Source: The Just Third Way: I. A Question of Human Dignity
"Nevertheless, the real issue is not encroaching State power, but human dignity: the sovereignty of the human person under God. Human beings, as Aristotle put it, are 'political animals.' Institutions, up to and including the State itself, were made by people, for people. This is so that people can meet their own wants and needs (primarily acquiring and developing virtue, 'humanness') by their own efforts within a justly organized society, 'the pólis' — hence 'political.'"

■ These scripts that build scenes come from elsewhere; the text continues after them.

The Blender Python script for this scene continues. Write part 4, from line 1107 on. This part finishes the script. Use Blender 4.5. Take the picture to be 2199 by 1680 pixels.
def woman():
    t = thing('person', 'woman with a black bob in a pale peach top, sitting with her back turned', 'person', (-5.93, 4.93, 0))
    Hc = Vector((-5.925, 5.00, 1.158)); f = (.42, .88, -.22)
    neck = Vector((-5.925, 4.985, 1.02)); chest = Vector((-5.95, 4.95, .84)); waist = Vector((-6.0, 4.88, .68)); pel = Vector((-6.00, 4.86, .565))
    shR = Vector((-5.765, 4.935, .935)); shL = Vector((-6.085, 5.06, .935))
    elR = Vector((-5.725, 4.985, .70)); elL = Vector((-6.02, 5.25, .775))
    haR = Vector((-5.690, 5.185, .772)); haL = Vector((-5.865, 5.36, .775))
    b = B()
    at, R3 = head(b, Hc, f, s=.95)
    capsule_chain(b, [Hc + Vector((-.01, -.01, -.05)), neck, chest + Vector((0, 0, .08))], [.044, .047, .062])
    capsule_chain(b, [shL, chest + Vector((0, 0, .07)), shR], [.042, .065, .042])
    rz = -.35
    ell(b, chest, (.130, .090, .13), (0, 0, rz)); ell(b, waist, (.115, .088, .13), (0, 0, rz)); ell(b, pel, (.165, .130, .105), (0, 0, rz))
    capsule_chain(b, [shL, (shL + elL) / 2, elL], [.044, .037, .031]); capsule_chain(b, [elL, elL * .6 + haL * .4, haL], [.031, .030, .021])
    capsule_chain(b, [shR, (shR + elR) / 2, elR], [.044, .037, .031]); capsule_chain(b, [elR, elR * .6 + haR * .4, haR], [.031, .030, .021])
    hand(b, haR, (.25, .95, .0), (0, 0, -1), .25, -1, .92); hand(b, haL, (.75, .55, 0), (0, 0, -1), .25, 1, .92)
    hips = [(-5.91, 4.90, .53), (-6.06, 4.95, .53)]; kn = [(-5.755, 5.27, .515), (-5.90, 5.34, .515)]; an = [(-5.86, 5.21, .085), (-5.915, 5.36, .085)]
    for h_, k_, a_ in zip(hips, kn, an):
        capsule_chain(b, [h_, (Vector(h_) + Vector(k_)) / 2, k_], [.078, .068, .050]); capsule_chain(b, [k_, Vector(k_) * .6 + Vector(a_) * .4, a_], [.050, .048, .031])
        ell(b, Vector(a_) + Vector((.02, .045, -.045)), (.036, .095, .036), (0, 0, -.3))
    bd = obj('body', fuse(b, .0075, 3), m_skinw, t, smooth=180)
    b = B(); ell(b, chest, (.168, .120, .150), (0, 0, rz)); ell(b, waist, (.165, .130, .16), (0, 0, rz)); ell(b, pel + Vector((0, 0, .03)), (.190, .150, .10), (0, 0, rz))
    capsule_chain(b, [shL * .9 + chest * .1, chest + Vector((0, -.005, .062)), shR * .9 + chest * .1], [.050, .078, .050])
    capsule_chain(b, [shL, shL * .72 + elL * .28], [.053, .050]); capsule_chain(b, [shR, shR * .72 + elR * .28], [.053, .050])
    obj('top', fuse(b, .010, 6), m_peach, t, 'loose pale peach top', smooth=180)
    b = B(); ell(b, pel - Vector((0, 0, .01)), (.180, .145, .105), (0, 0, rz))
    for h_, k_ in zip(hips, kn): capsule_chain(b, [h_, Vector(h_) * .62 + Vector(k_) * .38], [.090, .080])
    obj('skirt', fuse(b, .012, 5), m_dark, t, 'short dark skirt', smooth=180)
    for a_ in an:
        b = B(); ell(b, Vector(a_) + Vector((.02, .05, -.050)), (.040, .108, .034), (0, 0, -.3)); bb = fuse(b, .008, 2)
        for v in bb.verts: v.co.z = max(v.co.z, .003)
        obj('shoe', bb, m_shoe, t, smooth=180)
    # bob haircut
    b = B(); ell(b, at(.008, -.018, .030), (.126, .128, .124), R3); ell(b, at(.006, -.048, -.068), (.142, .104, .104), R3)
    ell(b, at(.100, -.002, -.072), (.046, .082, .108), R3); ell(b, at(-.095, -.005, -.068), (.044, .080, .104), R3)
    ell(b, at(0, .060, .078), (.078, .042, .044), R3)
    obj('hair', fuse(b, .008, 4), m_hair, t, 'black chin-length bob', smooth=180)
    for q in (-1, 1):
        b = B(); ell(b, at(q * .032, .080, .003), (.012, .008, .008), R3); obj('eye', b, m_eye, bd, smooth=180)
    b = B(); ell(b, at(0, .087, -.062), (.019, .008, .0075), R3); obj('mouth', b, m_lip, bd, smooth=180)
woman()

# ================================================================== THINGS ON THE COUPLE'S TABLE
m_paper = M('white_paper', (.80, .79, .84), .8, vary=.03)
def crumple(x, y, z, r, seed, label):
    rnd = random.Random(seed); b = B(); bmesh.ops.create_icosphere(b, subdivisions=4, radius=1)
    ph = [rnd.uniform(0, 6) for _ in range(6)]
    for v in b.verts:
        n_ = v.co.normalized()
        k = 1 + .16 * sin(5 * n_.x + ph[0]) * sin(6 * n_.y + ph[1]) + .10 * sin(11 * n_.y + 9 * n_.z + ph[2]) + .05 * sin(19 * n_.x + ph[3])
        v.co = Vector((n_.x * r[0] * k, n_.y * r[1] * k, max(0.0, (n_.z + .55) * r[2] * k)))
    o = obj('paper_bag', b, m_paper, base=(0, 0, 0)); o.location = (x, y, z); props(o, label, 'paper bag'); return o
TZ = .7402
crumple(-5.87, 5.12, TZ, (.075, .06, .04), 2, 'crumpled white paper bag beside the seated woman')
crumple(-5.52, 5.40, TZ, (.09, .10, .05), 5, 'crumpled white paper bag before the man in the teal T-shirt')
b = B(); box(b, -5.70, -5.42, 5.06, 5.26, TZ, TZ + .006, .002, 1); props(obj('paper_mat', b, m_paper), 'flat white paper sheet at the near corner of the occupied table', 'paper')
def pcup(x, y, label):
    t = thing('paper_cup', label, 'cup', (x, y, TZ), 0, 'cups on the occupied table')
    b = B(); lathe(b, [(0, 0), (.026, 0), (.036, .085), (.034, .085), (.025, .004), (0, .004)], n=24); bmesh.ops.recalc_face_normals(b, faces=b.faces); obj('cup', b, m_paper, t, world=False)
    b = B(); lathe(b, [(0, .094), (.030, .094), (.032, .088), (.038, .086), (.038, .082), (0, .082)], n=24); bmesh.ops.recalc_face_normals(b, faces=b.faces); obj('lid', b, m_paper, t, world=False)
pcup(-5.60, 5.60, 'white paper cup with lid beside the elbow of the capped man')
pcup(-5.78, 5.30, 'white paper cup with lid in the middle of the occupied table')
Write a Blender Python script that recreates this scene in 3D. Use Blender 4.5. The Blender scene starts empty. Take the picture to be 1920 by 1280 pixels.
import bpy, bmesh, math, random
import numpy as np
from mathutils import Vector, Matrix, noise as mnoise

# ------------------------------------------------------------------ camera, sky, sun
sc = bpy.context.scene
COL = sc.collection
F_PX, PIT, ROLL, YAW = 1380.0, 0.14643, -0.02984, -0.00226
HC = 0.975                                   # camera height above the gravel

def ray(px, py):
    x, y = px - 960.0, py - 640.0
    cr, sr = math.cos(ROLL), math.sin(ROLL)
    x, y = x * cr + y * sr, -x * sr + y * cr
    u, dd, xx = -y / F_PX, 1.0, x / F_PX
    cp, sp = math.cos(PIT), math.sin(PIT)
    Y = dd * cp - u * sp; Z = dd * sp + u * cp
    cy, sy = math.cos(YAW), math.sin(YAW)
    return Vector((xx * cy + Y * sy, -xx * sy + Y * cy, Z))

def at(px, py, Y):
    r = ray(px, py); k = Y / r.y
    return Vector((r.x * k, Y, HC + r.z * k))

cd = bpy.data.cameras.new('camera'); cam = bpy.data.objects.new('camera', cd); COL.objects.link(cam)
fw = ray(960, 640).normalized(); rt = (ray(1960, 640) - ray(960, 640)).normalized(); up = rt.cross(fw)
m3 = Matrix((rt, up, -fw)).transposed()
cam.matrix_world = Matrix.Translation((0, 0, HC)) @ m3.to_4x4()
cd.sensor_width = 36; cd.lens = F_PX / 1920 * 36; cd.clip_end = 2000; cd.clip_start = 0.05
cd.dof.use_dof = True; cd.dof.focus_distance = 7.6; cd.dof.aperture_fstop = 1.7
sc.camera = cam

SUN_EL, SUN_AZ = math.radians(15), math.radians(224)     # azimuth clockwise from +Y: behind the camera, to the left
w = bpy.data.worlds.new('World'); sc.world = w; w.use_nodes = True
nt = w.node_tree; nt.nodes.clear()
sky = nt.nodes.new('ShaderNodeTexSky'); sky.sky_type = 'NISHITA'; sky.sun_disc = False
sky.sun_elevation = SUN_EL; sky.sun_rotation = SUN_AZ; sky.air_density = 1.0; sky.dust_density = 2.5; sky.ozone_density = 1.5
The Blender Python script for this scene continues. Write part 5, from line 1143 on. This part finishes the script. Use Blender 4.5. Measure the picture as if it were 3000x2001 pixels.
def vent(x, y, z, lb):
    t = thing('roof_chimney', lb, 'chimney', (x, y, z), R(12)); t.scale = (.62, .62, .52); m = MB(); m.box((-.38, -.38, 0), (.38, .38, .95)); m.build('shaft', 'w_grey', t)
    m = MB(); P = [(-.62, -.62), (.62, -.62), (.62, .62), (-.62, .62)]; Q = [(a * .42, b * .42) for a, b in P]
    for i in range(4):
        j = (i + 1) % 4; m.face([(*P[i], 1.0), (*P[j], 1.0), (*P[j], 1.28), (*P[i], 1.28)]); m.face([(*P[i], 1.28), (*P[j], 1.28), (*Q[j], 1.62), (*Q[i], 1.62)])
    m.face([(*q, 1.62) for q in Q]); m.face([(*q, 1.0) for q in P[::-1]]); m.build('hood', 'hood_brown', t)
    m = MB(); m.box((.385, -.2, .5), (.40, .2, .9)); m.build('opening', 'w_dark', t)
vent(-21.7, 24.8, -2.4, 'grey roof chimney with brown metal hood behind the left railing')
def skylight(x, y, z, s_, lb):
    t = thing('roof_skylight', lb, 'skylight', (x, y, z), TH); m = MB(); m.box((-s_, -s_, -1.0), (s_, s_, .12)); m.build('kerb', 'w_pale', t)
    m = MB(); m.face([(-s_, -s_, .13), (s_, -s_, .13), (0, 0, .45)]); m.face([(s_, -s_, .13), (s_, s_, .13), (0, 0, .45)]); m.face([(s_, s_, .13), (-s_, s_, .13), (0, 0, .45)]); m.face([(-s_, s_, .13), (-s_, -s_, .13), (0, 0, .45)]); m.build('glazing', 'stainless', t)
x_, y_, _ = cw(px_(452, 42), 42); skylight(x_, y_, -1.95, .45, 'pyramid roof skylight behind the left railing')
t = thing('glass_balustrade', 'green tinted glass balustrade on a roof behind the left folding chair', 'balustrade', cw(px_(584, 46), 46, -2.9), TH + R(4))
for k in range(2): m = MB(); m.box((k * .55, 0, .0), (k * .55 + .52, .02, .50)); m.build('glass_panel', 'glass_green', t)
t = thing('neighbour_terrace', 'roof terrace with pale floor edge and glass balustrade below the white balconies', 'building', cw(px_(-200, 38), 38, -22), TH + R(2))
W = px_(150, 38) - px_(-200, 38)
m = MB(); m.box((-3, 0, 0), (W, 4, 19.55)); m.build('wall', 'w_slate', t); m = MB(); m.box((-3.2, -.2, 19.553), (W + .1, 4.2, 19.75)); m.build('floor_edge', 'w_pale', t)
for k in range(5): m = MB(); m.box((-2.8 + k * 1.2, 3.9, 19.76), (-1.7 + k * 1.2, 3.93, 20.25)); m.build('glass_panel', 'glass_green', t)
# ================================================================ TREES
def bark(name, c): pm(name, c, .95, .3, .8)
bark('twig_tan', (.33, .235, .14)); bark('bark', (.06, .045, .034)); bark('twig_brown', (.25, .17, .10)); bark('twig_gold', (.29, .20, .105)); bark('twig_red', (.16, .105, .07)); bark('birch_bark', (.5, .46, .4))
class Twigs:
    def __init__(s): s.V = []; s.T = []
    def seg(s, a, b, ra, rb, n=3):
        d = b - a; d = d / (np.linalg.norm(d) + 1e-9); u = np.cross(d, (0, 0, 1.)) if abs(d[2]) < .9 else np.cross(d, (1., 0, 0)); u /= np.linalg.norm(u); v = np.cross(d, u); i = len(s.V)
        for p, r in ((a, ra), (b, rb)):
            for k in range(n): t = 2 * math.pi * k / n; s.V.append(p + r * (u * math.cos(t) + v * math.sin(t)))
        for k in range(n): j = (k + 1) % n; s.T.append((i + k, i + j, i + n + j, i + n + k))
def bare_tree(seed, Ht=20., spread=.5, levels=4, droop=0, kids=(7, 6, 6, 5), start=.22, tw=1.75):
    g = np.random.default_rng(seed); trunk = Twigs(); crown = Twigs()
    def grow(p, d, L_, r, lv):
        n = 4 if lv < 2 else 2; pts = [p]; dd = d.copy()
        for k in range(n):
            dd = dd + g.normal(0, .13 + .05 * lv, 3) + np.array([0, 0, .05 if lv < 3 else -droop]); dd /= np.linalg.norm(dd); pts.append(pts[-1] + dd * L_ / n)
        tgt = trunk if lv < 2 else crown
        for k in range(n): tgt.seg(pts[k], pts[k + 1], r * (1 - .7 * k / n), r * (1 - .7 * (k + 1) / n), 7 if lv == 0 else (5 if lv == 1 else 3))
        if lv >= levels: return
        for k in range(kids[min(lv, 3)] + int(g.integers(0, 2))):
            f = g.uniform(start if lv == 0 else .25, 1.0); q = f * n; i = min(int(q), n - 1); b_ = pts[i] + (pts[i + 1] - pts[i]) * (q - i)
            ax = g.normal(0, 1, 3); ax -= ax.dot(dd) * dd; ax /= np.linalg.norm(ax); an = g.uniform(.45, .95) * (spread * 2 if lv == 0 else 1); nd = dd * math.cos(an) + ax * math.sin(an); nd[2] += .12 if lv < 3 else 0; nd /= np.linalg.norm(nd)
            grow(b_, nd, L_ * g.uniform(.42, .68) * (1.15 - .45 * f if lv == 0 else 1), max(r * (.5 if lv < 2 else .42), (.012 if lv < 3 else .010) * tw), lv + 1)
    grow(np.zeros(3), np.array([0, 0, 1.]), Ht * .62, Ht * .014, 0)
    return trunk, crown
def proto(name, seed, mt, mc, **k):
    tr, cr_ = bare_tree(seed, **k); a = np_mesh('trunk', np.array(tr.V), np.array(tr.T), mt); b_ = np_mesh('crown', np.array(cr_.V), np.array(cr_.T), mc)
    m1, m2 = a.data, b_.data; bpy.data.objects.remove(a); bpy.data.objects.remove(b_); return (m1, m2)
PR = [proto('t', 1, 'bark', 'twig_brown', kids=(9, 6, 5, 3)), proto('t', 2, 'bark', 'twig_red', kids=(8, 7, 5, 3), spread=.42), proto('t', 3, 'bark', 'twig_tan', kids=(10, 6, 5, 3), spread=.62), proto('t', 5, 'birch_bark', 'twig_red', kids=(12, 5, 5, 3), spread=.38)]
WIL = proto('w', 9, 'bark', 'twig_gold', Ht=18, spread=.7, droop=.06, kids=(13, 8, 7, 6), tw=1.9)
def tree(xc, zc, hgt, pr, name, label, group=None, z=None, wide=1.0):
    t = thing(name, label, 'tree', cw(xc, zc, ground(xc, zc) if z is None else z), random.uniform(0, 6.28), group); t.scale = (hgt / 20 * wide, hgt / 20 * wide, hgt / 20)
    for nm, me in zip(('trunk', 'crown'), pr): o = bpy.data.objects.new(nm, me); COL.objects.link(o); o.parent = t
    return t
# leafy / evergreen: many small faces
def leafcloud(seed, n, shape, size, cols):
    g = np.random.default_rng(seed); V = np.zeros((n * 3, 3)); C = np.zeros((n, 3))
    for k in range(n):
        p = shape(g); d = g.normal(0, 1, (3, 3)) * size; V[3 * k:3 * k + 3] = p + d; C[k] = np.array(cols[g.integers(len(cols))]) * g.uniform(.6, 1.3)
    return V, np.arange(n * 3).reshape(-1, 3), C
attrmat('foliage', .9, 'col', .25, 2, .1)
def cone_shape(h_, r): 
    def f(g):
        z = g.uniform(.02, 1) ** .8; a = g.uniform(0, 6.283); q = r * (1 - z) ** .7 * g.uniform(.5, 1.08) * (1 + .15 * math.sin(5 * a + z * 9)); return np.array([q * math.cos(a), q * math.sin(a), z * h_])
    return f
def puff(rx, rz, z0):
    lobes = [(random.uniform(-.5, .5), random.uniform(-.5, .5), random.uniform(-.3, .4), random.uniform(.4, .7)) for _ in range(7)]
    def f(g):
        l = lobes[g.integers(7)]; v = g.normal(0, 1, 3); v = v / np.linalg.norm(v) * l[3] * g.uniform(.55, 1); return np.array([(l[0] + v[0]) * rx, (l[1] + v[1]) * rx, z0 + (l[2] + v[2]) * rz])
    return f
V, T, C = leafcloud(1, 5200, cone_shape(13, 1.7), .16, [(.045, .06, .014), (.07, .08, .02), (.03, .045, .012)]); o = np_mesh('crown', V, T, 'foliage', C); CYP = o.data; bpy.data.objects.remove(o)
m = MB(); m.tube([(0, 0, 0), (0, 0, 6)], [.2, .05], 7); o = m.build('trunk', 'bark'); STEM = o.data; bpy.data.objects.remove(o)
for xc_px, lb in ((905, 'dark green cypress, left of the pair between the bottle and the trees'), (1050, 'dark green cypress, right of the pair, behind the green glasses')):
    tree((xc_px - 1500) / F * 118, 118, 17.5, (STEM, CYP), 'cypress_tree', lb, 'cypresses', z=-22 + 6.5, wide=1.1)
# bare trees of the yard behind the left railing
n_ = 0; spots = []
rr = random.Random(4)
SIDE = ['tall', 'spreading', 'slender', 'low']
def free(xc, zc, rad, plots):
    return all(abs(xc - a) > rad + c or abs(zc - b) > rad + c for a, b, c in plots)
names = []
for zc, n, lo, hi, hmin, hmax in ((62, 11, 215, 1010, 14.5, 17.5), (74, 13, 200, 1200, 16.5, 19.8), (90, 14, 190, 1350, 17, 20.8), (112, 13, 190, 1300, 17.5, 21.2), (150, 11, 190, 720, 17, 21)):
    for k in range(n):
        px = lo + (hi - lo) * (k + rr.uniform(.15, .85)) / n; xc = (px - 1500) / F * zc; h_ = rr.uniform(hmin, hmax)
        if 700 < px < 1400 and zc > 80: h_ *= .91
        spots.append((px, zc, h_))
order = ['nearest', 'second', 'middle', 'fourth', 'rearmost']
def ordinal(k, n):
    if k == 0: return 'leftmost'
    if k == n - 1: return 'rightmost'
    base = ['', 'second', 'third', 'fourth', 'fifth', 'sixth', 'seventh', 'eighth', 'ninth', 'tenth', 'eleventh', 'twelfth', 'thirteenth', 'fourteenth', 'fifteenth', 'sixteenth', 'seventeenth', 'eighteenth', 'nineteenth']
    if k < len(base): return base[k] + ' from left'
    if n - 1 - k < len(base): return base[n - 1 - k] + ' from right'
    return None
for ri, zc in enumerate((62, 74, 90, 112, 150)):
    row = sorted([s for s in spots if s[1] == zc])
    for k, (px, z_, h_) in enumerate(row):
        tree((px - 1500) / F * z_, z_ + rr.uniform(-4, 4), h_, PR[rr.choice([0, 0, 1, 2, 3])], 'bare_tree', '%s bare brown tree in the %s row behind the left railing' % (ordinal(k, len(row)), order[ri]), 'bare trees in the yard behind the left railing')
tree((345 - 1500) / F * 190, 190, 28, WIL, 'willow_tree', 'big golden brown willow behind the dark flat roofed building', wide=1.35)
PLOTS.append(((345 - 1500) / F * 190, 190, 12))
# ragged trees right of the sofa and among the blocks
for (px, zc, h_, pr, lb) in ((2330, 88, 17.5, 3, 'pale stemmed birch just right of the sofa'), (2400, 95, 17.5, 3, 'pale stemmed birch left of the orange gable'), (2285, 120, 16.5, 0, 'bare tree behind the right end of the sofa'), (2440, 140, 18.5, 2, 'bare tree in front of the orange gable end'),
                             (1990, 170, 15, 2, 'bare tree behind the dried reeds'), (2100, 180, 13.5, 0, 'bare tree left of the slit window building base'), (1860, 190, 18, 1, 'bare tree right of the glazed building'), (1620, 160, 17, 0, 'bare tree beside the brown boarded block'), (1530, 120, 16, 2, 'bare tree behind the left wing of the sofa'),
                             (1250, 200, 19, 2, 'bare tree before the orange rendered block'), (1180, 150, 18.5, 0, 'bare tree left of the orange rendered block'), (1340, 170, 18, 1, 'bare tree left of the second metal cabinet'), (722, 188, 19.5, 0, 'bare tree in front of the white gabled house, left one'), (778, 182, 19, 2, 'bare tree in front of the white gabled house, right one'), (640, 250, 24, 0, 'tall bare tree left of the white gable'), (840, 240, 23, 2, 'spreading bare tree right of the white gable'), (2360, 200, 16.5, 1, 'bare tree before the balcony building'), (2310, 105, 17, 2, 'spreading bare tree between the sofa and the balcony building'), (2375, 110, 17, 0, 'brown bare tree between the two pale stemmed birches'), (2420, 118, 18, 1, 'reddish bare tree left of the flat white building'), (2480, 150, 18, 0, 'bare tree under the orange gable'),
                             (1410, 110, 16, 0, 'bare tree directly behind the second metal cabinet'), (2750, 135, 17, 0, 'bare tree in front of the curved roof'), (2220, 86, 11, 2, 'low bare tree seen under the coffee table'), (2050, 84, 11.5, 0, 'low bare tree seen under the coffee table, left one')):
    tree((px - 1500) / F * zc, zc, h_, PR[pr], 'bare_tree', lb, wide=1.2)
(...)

We forget this proper order – that the State (whether a representative Constitutional Republic or a Monarchy) exists to serve the best interests of the People as a whole, not the other way 'round, and that the proper goal of people is to become more fully human, not merely to acquire wealth, at whatever cost to our humanness – at our peril.
And then there is this:
The common good is not, however, the aggregate of individual goods. It is the vast network of institutions within which individual human beings as political animals realize their individual goods, primarily the acquisition and development of virtue — 'human-ness' — a seemingly subtle but important difference.
Unfortunately, misunderstanding of human nature and essential human dignity has resulted in social justice and socialism being confused in both Church and State. This has changed Church and State from the chief props of human dignity outside of the Family, to the principal obstacles to virtuous human development.
Religion — 'Church' — has been reoriented and updated to focus almost exclusively on people’s material wants and needs. At the same time, politics — “the State” — has changed from overseeing institutions that make it possible for people to meet their own needs through their own efforts, to meeting them directly, after those in power decide what wants and needs are legitimate [emphasis added].